#### What is required:
Locate the word "objects" in the data below, then copy every line that holds it.

[Entries with scene source code]
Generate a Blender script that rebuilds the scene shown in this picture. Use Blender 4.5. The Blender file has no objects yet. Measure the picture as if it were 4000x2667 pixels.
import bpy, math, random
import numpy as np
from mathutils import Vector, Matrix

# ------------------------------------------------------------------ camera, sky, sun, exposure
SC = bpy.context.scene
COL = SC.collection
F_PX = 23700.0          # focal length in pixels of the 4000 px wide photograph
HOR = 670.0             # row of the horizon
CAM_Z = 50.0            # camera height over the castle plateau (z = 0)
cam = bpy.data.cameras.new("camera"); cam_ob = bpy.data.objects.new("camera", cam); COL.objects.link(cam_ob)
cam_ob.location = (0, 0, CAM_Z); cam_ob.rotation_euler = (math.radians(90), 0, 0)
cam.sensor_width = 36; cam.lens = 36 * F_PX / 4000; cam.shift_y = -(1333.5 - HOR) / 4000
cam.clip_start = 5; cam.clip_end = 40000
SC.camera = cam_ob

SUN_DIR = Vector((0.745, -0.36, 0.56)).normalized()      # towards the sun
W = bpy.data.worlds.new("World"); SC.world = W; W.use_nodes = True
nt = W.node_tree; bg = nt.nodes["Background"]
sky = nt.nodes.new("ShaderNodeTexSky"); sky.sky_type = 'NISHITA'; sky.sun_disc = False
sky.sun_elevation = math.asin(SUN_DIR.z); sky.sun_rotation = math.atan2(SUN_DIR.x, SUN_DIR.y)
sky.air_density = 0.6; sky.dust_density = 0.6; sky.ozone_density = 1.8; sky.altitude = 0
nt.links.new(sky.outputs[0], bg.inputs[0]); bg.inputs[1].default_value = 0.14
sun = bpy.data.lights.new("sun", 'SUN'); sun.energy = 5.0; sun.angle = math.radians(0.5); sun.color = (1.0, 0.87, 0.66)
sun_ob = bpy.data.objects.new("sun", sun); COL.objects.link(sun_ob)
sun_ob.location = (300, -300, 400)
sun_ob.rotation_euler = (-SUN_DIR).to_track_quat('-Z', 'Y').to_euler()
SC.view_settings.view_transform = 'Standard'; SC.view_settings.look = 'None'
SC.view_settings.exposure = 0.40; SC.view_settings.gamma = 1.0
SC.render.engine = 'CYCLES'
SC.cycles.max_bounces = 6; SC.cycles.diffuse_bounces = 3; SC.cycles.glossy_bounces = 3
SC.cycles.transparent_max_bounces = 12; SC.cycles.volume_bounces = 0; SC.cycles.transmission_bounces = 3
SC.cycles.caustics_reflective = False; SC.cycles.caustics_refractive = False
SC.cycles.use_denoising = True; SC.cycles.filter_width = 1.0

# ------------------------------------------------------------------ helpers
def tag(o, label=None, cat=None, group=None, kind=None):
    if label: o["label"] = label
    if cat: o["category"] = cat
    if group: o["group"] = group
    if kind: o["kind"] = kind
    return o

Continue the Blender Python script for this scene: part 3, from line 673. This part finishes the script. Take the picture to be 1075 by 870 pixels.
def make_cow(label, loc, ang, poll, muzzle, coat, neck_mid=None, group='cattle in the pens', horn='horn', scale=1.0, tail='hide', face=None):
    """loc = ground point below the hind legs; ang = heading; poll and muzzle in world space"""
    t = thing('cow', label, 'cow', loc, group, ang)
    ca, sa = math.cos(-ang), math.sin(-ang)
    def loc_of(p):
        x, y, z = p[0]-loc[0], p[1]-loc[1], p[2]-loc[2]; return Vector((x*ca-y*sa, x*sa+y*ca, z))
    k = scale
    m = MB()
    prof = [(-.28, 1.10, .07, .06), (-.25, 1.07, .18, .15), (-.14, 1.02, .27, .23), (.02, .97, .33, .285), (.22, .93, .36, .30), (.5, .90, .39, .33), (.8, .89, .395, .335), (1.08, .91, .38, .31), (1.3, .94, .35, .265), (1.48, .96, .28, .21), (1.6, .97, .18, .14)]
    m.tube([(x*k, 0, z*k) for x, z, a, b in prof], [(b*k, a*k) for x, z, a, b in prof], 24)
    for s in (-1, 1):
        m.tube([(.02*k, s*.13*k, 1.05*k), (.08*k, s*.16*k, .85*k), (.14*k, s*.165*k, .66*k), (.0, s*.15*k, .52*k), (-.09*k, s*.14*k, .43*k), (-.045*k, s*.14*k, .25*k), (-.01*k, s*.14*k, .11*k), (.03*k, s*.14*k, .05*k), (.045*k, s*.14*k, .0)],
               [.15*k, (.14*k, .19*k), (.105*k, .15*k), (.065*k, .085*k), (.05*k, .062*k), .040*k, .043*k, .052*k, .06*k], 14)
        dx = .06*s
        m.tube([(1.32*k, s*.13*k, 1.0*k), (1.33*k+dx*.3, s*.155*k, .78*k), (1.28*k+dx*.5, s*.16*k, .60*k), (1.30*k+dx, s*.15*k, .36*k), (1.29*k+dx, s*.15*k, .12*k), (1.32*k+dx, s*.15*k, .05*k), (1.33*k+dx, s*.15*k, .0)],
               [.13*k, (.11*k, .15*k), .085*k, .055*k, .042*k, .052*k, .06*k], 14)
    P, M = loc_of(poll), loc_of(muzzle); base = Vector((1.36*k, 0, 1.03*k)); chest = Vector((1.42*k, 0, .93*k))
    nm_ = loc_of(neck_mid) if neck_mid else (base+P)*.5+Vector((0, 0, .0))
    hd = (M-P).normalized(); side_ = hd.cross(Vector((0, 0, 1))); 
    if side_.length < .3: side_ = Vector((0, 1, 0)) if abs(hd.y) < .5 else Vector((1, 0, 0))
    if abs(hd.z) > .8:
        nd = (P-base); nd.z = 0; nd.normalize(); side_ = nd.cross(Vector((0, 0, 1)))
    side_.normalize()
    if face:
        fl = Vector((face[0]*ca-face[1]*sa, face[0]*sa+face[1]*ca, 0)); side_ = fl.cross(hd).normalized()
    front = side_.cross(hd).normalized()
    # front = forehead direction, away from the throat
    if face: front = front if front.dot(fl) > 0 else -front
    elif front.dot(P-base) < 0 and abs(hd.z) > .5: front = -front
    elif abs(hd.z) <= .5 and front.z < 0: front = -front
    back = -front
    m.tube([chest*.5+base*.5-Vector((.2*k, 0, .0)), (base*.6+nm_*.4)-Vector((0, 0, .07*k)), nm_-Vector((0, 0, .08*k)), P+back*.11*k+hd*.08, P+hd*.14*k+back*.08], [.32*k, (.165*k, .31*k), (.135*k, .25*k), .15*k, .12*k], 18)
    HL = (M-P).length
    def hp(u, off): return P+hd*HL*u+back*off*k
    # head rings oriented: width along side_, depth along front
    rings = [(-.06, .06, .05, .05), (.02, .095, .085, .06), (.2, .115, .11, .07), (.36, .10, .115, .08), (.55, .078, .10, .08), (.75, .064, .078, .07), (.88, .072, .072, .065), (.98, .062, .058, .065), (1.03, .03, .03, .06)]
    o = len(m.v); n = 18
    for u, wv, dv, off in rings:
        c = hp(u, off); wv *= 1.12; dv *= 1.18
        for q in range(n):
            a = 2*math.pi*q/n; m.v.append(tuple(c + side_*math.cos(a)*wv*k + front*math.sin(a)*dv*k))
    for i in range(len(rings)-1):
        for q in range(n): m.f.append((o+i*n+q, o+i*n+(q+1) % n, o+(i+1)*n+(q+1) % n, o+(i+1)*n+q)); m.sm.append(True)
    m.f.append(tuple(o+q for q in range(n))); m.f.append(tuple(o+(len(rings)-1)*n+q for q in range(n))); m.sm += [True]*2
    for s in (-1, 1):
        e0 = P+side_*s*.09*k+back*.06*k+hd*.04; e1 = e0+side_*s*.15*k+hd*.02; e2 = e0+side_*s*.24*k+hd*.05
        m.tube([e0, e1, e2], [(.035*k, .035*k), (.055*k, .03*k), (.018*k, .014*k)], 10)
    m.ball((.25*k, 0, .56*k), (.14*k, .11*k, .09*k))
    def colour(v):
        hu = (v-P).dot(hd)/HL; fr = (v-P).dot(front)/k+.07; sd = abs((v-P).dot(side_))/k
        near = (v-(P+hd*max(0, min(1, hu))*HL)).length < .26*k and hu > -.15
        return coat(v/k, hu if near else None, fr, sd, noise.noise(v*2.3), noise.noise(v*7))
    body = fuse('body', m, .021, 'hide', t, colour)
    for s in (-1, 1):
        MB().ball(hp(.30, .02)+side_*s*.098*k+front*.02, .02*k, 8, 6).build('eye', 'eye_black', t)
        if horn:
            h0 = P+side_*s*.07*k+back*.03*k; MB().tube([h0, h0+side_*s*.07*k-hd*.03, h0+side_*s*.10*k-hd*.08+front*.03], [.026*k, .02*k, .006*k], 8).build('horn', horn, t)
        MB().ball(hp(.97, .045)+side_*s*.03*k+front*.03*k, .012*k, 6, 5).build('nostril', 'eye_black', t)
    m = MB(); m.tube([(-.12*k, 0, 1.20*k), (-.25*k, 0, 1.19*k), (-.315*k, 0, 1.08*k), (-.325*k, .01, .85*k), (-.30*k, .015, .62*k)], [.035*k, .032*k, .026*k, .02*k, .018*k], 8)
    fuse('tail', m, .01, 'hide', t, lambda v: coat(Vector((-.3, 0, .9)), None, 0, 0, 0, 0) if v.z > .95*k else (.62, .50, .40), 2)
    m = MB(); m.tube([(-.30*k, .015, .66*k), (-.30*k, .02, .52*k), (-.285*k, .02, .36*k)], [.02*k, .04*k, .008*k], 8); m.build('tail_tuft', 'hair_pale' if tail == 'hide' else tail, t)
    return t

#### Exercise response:
Generate a Blender script that rebuilds the scene shown in this picture. Use Blender 4.5. The Blender file has no objects yet. Measure the picture as if it were 4000x2667 pixels.
cam = bpy.data.cameras.new("camera"); cam_ob = bpy.data.objects.new("camera", cam); COL.objects.link(cam_ob)
sun_ob = bpy.data.objects.new("sun", sun); COL.objects.link(sun_ob)